South Africa’s biggest Internet exchange point hits 4.5Tbps
Not-for-profit Internet exchange point (IXP) NAPAfrica has hit 4.5Tbps in traffic, and its peering ecosystem has grown to 652 members.
The IXP’s traffic has increased by 500Gbps over the past year, as it reported reaching 4Tbps in November 2023. This is more than double the traffic the exchange facilitated in 2021.
Its peering community also saw significant growth, adding over 40 peers, including Mimecast, Fortinet, and Tencent, to its existing members, such as Netflix, Amazon, Apple, and Google.
The exchange initially started with only five members.
“Higher traffic levels between cloud providers, enterprises, and end users highlight how essential peering is in accelerating digital transformation across the continent,” said Teraco interconnecting and peering lead Andrew Owens.
“This ongoing growth is a testament to Africa’s vibrant internet community, which has embraced peering, data-intensive applications, cloud adoption, and the rising demand for video, content, and gaming services.”
Based in Teraco’s data centres in Johannesburg, Durban and Cape Town, the IXP is the first on the continent to offer 400Gbps interconnect options, allowing for it to cater to large-scale content and cloud service providers.
NAPAfrica’s traffic reached 1.5Tbps in 2020, growing by another 500Gbps over the following year.
By 2022 this number had reached 2.8Tbps, meaning the Internet exchange’s traffic grew by 1.7Tbps over the next two years.
The IXP recently said that the online gaming community added over 400Gbps of additional traffic to the exchange in 2023.
Well-known online gaming platforms like Akamai (PlayStation Store), Microsoft (Xbox Store), and Valve (Steam) peer at NAPAfrica.
“The presence of hundreds of carriers and networks, key content providers and cloud services underscores a vibrant peering community that drives affordable, effective content distribution,” said Michele Mcann, Teraco’s head of platforms.
Launched in 2012, NAPAfrica offers access to more than 300 unique networks across over 20 countries in the southern African region.
An IXP is a set of physical infrastructure, including routing and switching equipment, where organisations, network operators, content delivery networks, and cloud services providers interconnect to exchange Internet traffic with others connected to the exchange.
The primary objective of IXPs is to keep local Internet traffic within local infrastructure.
This can help reduce network costs, reduce latency, and improve bandwidth by avoiding the need to route data through upstream Internet service providers.
NAPAfrica has grown its peering members to more than 550 organisations, making it the sixth-largest in the world.

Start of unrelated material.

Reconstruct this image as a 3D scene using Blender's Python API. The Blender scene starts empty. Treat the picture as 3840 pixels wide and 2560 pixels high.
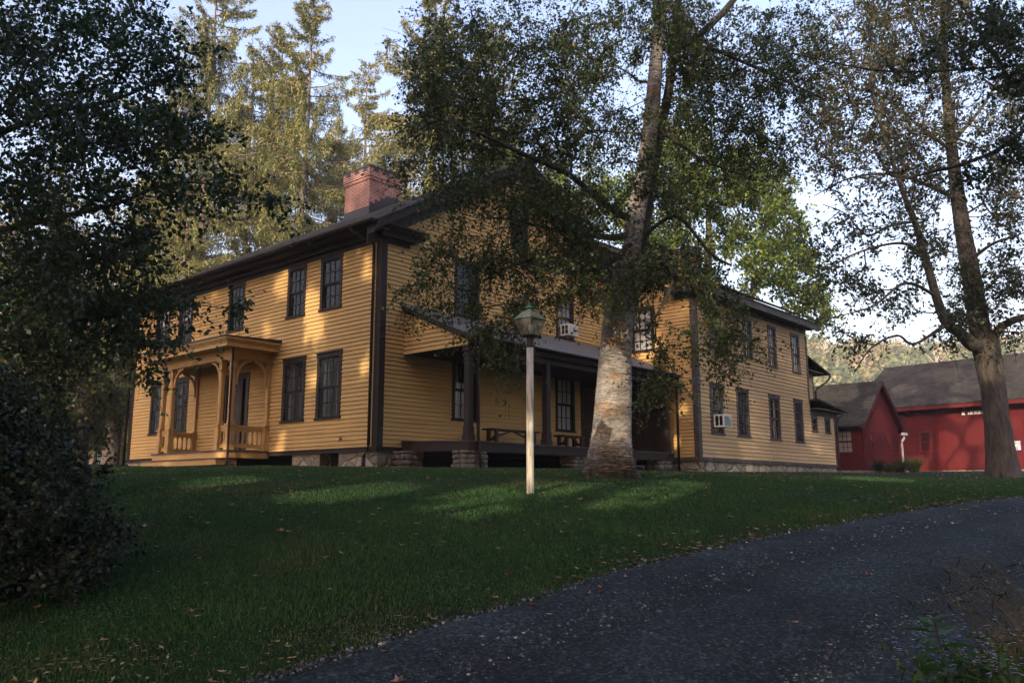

Peering is when two networks on the Internet agree to connect and exchange traffic, allowing them to hand off traffic directly to one another without “transitting” through a third party.
Peering at NAPAfrica is free, and the ability to peer locally helps organisations improve network resilience, lower costs, and reduce the latency customers experience when navigating content and applications online.
NAPAfrica has peering points located in three South African cities — Cape Town, Durban, and Johannesburg — at Teraco data centres, including:
- Johannesburg 1 / Johannesburg 2 / Johannesburg Teleport
- Cape Town 1
- Durban 1
The IXP has grown significantly since its launch in 2012. By 2014, it reached six members, and Internet traffic peaked at around 6Gbps.
In 2018, it had grown to 350 members, with traffic peaking at 600Gbps. Two years later, membership had grown to 450 networks, and traffic peaked at 1.5Tbps.
Jump to 2024, and the IXP has more than 600 members and has surpassed 4Tbps of traffic.
The number of IXPs on the African continent has also increased since NAPAfrica’s launch, with the Internet Society’s “Moving Toward an Interconnected Africa” report stating that it went from 19 in 2012 to 46 in 2020.
Although it wasn’t the first to advocate for free peering in South Africa, NAPAfrica is considered a pioneer in the industry.